In either case, the coil remains completely dry, eliminating long term corrosion and scaling, assuming the adiabatic system is properly designed and maintained.

Adiabatic coolers can operate more efficiently at partial loads (and in milder conditions) by often running in dry mode or with reduced fan speeds, further increasing their overall energy efficiency. They also extend economizer hours and lower kWh per cooling ton in dry climates.

Hybrid Coolers. While adiabatic coolers combine the benefits of dry and evaporative cooling, hybrid coolers allow an “either-or” approach.

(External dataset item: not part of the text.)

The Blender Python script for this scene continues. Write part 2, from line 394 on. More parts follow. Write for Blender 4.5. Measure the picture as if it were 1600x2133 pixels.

During cooler weather or when IT loads are reduced, hybrid coolers function like traditional dry coolers. Only air is used to cool the process fluid, resulting in zero water usage and lower maintenance needs. This mode of operation is especially valuable in regions with water scarcity or during seasons when evaporative cooling is unnecessary.

Hybrid Coolers

During hot ambient conditions or periods of peak heat load, the system introduces water in a controlled manner—either as a fine spray or as part of an adiabatic pre cooling process. The evaporation cools the incoming air before it reaches the coil, enabling the cooler to achieve lower process fluid temperatures than it can during dry operation alone. This ensures reliable performance even during design day temperatures.

Hybrid coolers provide operators with the flexibility to choose the most efficient cooling mode at any given time.

• Use dry mode to conserve water during mild conditions.

• Switch to evaporative mode on high ambient days to reduce fan energy and increase cooling capacity.

Hybrid coolers excel in climates where temperatures occasionally exceed the capacity of cooling alone. In cooling seasons, they run dry; in summer, evaporative assistance ensures reliable thermal performance. Hybrid coolers consolidate dual cooling functions into one system, which can simplify retrofits or future capacity expansions in space-constrained sites.